# [PROMPT]
Collect all the lines that mention the word "script".

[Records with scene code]
——

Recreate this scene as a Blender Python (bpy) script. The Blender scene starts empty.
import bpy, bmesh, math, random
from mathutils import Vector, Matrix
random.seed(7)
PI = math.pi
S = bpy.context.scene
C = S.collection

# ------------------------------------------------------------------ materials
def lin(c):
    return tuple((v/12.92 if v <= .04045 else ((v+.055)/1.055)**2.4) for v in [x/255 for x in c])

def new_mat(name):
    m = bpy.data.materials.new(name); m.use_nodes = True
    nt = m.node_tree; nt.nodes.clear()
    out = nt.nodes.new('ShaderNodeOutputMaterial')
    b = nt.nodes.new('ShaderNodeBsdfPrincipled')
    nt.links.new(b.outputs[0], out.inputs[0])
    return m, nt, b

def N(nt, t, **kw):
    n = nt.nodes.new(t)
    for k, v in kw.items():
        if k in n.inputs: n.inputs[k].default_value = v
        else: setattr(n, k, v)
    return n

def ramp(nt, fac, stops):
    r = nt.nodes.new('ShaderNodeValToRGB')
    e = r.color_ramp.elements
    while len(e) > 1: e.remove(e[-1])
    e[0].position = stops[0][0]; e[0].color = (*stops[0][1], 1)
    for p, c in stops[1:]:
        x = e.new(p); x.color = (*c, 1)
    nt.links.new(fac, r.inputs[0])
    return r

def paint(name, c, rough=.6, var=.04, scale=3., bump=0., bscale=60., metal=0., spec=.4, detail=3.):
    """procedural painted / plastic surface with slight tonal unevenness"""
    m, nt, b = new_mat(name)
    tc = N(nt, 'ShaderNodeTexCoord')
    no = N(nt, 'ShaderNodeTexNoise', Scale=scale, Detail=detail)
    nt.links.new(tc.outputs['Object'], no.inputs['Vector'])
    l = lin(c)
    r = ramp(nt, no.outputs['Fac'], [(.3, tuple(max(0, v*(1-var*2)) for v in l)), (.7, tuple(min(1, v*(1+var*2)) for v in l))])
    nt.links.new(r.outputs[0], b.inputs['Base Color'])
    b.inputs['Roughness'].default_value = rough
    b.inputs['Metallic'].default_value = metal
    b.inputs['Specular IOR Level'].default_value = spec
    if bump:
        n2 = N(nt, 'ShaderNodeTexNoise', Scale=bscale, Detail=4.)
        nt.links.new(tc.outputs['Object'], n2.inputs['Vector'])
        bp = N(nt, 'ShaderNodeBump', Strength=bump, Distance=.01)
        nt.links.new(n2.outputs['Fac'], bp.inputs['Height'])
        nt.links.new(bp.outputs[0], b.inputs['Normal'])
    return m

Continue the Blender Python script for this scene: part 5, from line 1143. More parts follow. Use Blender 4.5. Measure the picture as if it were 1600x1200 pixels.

——

# [RESPONSE TO THE EXERCISE]
Recreate this scene as a Blender Python (bpy) script. The Blender scene starts empty.
Continue the Blender Python script for this scene: part 5, from line 1143. More parts follow. Use Blender 4.5. Measure the picture as if it were 1600x1200 pixels.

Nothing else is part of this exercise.